**Exercise**
Count the lines below that contain the word "wide" and give only that number.

▬▬▬

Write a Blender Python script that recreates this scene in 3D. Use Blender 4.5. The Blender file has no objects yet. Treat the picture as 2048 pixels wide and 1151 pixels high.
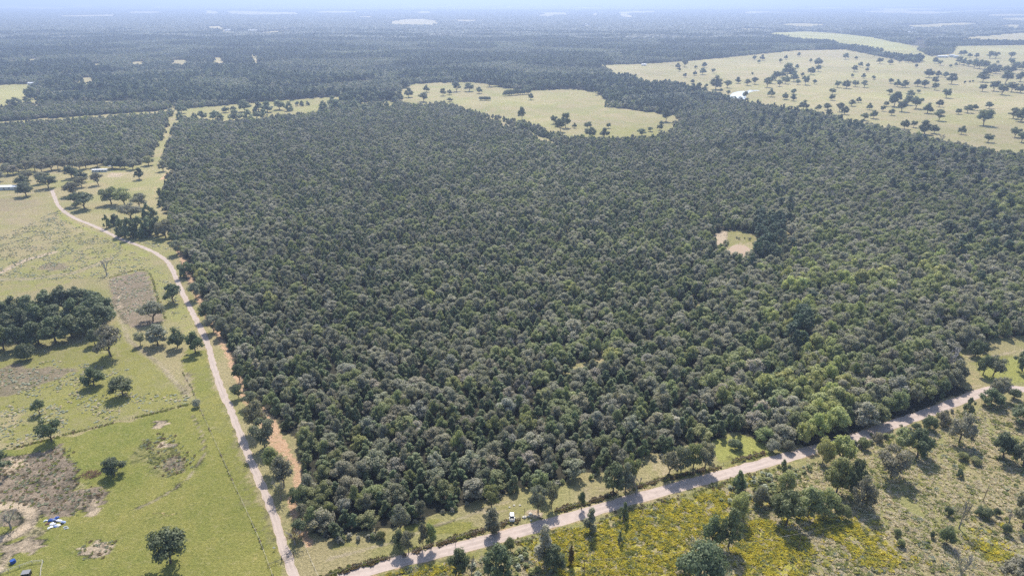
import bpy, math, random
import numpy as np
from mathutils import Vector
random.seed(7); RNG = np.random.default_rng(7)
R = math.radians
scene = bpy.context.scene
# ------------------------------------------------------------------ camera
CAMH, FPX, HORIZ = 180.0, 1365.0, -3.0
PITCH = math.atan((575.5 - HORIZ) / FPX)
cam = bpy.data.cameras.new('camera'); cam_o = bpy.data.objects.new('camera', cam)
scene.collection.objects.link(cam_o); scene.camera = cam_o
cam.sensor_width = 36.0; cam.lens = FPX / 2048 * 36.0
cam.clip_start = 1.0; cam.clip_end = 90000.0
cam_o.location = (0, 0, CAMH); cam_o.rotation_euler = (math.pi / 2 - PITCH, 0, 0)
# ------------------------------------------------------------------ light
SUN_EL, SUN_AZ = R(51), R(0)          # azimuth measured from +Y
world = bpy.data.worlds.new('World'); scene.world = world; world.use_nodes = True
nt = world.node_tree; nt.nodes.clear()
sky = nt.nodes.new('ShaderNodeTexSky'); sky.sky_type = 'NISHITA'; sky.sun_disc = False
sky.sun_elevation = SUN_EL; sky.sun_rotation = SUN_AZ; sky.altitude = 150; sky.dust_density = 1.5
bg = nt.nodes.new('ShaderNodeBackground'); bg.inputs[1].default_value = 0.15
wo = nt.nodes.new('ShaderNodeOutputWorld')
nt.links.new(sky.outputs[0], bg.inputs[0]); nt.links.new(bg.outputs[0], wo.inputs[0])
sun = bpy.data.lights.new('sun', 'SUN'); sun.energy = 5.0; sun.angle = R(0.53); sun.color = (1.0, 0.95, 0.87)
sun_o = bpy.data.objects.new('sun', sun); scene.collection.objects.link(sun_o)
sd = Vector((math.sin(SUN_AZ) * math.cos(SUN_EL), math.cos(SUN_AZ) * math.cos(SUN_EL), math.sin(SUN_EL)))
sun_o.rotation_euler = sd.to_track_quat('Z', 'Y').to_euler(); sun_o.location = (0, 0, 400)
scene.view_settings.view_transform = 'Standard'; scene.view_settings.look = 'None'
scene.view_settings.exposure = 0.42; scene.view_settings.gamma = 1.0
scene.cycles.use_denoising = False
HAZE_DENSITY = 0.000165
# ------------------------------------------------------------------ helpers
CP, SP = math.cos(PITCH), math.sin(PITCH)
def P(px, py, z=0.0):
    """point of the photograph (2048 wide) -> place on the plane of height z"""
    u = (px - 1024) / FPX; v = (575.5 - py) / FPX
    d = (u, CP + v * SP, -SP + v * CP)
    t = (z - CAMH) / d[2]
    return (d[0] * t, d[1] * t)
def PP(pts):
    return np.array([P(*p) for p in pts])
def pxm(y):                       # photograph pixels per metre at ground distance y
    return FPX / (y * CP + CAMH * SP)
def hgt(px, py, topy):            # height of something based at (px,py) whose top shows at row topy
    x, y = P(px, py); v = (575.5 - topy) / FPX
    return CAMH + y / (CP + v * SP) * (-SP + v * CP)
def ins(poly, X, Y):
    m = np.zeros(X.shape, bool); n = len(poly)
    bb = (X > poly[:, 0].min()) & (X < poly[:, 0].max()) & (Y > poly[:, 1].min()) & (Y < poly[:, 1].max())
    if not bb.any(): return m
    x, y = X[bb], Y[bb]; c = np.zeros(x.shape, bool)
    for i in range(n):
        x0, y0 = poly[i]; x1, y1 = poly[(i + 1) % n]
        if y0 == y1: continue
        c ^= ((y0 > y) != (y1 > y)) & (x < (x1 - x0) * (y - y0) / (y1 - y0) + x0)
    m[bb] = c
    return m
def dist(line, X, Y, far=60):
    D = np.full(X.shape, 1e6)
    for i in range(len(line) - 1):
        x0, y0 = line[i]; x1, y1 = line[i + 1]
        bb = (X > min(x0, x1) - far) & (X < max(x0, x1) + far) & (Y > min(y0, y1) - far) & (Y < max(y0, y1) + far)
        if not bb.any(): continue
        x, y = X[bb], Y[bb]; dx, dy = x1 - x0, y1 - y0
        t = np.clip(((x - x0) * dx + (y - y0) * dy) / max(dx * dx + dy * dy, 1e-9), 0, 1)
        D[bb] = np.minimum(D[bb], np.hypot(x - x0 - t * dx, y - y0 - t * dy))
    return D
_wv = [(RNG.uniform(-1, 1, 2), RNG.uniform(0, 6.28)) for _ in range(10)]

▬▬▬

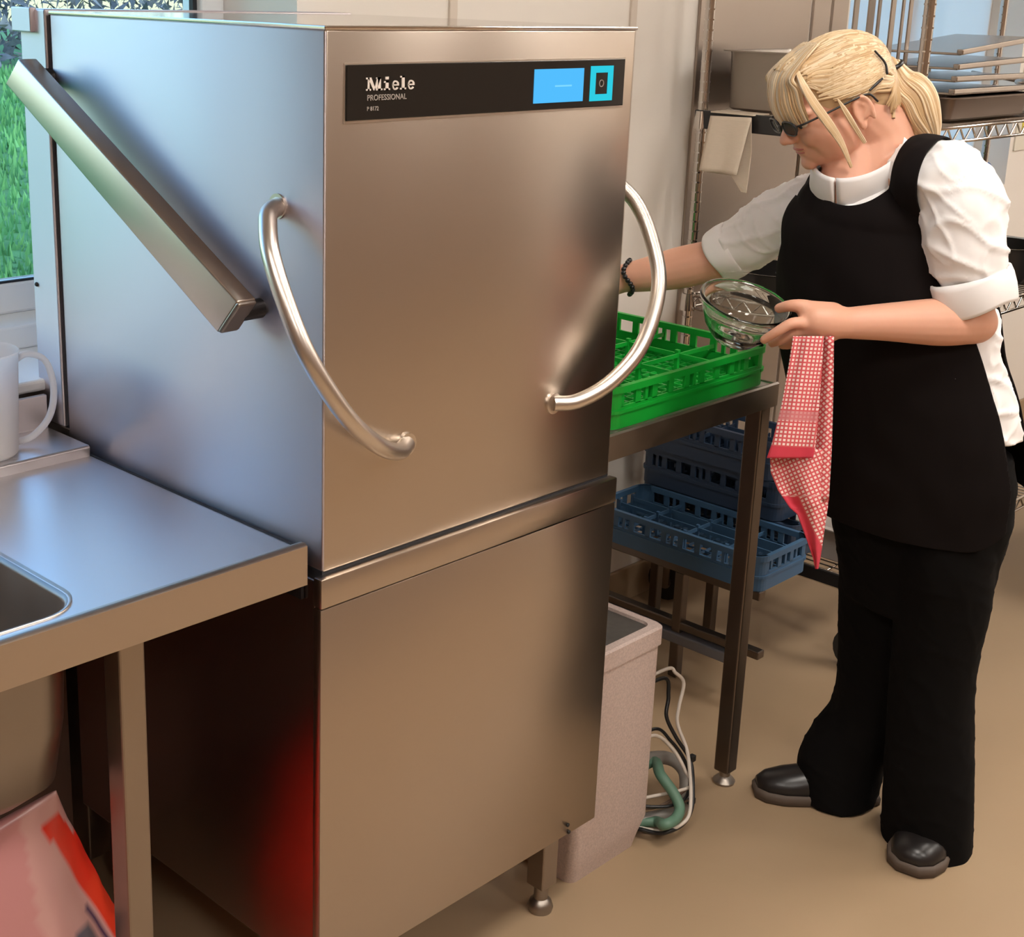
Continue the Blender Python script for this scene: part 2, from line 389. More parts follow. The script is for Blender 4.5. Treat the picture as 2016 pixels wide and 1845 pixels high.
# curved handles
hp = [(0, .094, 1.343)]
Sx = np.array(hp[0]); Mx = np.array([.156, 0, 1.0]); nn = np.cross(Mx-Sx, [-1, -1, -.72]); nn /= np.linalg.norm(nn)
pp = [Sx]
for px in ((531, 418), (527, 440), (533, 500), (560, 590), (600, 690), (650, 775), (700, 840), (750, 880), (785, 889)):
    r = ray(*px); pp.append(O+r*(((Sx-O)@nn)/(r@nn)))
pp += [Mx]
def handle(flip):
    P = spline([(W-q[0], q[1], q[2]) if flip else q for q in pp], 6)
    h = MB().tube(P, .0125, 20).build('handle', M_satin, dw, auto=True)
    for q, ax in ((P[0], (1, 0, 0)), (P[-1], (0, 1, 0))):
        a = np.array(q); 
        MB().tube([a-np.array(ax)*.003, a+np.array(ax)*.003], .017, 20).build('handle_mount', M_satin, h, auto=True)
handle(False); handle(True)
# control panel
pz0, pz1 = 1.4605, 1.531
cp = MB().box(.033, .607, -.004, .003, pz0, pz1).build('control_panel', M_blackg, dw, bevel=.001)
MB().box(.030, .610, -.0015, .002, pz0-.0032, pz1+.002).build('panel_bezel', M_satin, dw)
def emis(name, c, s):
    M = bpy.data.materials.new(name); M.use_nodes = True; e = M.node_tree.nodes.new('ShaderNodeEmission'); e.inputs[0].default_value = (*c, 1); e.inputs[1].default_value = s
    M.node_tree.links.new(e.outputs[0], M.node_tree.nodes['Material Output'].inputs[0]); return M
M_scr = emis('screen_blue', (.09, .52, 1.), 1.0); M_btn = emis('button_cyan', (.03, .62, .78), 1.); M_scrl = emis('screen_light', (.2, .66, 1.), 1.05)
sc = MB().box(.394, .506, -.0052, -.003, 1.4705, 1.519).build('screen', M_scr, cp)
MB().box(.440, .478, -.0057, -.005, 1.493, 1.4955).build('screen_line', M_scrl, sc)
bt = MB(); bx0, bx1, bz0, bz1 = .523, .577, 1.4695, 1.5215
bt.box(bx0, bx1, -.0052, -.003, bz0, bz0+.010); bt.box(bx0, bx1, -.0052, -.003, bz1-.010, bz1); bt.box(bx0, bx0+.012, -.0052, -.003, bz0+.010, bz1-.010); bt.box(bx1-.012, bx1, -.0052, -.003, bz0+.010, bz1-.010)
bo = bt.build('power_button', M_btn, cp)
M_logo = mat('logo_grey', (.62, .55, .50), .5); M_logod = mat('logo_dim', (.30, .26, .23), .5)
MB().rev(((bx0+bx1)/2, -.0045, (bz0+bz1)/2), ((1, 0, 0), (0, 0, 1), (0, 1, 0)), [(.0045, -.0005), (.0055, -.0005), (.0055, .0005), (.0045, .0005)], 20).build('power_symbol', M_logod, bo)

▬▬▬

**Right answer**
3